Assuming only the rear wheels are used, the torque generated by the engine is halved so that each wheel experiences a torque of 85 Nm = 8500 Ncm. Then the shear force at point 1 : $P_{g1}=\frac{T}{R}=\frac{850 Ncm}{16 cm}=53 N$

Moment of Torque

The moment of force or torque is the rotation of the force over distance 71620 $\frac{p}{n}$ = 71620 $\frac{72}{2200}$ = 2.343 kg.m, Power (P) = $\frac{2 \pi n \tau }{4500}$ , τ = $\frac{4500. P}{2\pi n}$ kgm = $\frac{4500 . 72}{2. 3,14, 2200}$ = 23,45 kg.m. If the torque is 1 wheel = $\frac{2345}{2}$ kg.cm = 1172 kg.cm, so P_g1 = $\frac{1172 kg.cm}{16 cm}$ = 73,28 kg. Design factor (P_d12) = 88 kg. The radius that is worked on is 24 pieces with sized iron material 0.5 cm x 2.5 cm=1.25 cm², so the total area of the tire is 24 radius x 1,25 cm². This can be found in the shear stress (P_g1). The shear stress that occurs σ_g = $\frac{P_{d12}}{A}$ = $\frac{88 kg}{30 cm}$ = 3 kg/cm². Compressive stress: σ = $\frac{P}{A}$ with P is vehicle weight with load $\pm$ 1800 kg , assuming the load is only on 2 wheels, namely the rear wheels, then one wheel becomes 900 kg. If the area of the radius (Ar) is: the sum of the area of the radius outside + the radius of the radius (2 x 1,25 cm²) + (0,2 cm x 10 cm)= 4,5 cm². Then σt = $\frac{1800 kg}{4,5 {cm}^2}$ = 200 kg/cm². Then the total compressive stress value is :

σ_i = $\sqrt{{{\sigma }_g}^2 + {{\sigma }_t}^2}$

= $\sqrt{({ 3\frac{kg}{{cm}^2})}^2 + {\left(200\frac{kg}{{cm}^2}\right)}^2}$

= 200,5 $\frac{kg}{{cm}^2}$

The material used is mild steel with σi = 300 kg / cm2, so the material will be safe against loading.

Force Analysis on Fin

The force P on one wheel is the weight of the car plus the load ( 980 kg + 1020 kg) = 2.000 ⁽⁶⁾. The load is carried by the 2 front wheels and 2 rear wheels, but the rear wheels hold much more weight. Assuming that the load with the rear wheels is 80%, then the load for 1 wheel becomes : 0,8 x 2000 kg / 2 = 800 kg. Then, P_d = 1,1 P = 1.1 . 800 kg = 880 kg, but the force acting on the fins forms an angle 45^o, so that the real Px is Px = P cos ᾴ = 0,707 . 880 kg = 622 kg. The twisted moment that happened is

$\sigma$ = P.L = 622 kg . 3,5 cm = 2177 kgcm

${\sigma }_b=\frac{M_b}{w_b}$ $\to$ $w_b=\frac{I_x}{\frac{h}{2}}$ $\to$ $I_x=\frac{1}{12}b{h}^3$ $\to$ h = 0,5 cm and b = 37 cm $\to$ $w_b= \frac{1}{6}b{h}^2$ , $w_b=1,54 {cm}^3$ $\to$ ${\sigma }_b=\frac{2.177 kg cm}{1,54 {cm}^3}$ = 1413 kg/cm². This figure exceeds the allowable bending stress, so it is necessary to make an additional reinforcement every 10 cm.

Wheels Manufacture

The manufacture of wheels was carried out at the Mechanical Engineering Laboratory of the Christian University of Indonesia Jakarta - Jalan Mayjen Sutoyo no 2 Cawang, East Jakarta which was carried out by Mechanical Engineering Students.

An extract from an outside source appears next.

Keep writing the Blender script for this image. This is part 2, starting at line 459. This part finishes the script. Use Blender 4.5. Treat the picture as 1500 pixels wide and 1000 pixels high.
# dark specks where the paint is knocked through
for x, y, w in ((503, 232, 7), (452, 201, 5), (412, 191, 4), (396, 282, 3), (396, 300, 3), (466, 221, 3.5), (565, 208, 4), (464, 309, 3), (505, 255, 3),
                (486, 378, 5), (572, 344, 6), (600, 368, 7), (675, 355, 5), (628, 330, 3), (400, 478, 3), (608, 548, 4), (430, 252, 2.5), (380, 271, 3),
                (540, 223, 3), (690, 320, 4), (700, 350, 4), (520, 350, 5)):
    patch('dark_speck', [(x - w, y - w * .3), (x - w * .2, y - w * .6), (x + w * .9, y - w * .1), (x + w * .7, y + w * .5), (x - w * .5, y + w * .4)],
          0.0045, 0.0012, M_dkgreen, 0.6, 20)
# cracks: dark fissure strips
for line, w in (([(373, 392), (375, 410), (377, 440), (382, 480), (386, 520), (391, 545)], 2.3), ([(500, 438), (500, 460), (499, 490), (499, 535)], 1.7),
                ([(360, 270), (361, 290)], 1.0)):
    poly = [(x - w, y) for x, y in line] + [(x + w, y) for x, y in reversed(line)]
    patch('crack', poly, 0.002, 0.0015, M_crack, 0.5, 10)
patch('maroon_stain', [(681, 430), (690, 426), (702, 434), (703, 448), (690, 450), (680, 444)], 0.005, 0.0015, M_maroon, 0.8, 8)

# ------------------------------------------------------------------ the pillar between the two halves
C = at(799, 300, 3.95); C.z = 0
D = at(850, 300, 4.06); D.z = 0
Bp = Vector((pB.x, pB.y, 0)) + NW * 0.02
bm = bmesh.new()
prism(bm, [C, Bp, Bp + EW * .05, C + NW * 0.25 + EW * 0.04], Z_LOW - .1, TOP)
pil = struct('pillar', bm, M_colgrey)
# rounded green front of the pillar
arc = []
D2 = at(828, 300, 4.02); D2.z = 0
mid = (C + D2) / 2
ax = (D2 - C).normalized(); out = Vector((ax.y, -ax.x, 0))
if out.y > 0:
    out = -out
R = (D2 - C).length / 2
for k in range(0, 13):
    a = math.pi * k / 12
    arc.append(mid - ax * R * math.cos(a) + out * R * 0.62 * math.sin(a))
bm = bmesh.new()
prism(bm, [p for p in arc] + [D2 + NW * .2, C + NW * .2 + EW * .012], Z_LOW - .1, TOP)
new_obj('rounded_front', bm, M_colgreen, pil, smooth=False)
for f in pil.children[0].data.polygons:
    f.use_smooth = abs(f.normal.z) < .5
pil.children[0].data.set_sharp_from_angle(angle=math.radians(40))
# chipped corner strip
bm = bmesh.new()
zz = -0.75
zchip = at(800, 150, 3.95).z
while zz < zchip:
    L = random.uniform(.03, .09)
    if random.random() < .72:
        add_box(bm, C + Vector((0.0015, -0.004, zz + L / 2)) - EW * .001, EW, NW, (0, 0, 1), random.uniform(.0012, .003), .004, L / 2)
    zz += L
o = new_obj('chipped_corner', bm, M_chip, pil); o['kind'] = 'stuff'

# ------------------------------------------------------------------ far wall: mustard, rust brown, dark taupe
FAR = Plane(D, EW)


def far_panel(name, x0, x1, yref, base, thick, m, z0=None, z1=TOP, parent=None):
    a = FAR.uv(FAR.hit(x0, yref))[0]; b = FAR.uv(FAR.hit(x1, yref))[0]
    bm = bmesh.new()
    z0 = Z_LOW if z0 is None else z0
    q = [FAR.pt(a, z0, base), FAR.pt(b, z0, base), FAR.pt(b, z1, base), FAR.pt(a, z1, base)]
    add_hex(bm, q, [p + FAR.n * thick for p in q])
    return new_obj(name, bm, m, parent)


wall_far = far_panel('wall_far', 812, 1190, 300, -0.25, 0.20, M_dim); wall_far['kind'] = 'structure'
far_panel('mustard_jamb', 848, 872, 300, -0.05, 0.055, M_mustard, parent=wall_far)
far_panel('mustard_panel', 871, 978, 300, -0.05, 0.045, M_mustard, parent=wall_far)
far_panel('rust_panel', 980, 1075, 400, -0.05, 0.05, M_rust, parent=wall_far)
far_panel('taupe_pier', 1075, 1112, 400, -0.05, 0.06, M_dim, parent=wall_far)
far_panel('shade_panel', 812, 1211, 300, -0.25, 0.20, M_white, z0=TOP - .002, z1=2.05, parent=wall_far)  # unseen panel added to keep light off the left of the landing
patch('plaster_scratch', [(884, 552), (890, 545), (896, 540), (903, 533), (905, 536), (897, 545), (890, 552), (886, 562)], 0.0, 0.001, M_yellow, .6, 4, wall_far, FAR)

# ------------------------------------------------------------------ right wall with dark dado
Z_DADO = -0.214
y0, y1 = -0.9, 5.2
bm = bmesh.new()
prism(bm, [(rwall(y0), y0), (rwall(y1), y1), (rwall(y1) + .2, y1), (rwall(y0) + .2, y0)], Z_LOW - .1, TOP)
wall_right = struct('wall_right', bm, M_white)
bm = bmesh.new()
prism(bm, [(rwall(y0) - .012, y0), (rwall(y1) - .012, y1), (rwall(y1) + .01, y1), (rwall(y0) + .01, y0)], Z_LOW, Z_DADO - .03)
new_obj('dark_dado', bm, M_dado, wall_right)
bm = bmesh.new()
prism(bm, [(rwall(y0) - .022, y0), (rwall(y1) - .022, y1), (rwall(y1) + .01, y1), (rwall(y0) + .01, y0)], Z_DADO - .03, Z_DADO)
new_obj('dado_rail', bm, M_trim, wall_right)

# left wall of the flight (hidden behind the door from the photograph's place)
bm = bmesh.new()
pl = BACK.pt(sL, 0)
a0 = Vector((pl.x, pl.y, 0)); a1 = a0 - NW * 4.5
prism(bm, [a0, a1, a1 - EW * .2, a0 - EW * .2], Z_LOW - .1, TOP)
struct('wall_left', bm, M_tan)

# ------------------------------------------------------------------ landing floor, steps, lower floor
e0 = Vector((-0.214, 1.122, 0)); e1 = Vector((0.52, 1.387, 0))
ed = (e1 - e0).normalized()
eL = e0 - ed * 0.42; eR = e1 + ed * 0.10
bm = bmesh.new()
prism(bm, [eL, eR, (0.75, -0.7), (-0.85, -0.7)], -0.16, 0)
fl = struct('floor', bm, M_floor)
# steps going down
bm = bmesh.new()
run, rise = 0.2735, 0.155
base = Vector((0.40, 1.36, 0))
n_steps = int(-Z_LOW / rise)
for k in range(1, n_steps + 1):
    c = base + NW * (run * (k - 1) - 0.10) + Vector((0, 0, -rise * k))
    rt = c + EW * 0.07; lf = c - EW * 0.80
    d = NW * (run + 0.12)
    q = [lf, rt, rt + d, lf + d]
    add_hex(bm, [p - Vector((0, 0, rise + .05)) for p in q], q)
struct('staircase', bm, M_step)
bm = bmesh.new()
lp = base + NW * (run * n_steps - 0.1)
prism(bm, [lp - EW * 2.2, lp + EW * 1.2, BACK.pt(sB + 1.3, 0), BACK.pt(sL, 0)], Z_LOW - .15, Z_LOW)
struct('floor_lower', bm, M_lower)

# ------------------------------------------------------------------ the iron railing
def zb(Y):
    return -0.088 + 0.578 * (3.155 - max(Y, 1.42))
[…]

In Figure 5 , student working on making wheels and in 3b

Wheel size is made: wheel outer diameter 74 cm, width 37 cm (the wider the wheel, the greater the load-bearing capacity).

Wheels Testing

After completing the assembly, the wheel trials were carried out on the Gambaut land located in Batin Batuah Village, Mandau District, Bengkalis Regency - Riau.

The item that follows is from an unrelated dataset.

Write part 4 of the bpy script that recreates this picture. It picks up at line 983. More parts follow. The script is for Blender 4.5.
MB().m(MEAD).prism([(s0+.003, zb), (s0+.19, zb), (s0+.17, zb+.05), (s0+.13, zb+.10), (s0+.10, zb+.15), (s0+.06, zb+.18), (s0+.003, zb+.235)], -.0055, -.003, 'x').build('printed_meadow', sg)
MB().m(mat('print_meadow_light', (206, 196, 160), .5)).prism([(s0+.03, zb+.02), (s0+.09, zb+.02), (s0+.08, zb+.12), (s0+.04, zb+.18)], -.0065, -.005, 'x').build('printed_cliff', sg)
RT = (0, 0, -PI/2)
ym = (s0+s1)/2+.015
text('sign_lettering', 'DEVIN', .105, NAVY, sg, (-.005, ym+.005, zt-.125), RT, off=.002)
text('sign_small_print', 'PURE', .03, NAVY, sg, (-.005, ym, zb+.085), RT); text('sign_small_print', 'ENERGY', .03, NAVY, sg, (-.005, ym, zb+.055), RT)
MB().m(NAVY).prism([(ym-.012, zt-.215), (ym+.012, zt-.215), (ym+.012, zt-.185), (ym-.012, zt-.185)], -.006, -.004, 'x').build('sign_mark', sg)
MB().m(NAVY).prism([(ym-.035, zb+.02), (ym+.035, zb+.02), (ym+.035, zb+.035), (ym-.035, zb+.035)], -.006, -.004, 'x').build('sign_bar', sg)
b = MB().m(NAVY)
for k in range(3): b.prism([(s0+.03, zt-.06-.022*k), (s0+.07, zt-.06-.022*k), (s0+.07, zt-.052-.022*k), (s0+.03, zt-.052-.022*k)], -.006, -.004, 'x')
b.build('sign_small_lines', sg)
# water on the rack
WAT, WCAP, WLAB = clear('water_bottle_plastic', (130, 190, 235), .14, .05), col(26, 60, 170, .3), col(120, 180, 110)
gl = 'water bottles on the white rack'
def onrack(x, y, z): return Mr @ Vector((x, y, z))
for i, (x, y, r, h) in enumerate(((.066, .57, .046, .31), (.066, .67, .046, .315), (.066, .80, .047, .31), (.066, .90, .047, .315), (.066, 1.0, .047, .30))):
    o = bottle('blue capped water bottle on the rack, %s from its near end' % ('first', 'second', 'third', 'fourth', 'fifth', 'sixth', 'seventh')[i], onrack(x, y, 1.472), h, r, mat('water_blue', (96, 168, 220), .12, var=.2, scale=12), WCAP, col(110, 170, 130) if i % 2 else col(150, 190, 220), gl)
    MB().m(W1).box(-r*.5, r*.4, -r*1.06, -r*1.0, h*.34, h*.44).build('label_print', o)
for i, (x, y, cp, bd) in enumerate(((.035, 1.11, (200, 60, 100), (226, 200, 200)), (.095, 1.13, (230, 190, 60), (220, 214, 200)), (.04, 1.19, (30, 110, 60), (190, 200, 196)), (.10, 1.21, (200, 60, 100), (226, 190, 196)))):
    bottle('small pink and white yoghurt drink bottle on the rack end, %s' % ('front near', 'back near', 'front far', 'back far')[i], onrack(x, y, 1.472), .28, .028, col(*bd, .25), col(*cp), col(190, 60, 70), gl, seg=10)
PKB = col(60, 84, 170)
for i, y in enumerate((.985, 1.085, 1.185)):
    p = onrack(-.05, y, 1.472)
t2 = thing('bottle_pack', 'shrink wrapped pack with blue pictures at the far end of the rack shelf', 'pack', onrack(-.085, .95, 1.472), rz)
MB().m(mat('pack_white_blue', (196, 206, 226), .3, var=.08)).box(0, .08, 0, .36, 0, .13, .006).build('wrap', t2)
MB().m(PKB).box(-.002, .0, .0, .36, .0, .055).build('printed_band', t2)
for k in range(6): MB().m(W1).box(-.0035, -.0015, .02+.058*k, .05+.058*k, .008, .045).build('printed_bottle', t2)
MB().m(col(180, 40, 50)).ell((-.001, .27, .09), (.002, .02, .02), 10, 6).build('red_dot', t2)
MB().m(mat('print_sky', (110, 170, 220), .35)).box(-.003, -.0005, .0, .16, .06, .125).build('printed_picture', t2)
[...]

In Figure 7 above, a Daihatsu Taft car that uses an iron wheel which is being tested carrying 1,100 kg of palm fruit. In the video below, it is shown that the car is walking through the peat so that it appears that the surface of the ruts has dropped (becomes solid).

CONCLUSIONS AND RECOMMENDATIONS

• The use of the designed iron wheel can be used on peatlands that have been planted with oil palm.

• On land where there is still a lot of wood with a relatively small size, it is necessary to install an iron wheel on the front wheel, so that it can help to pull it out if there is an obstacle due to the wood that blocks it.

• Peat soil that has been passed over and over again will automatically experience compaction, so that the land can be used for motorbikes to pass through.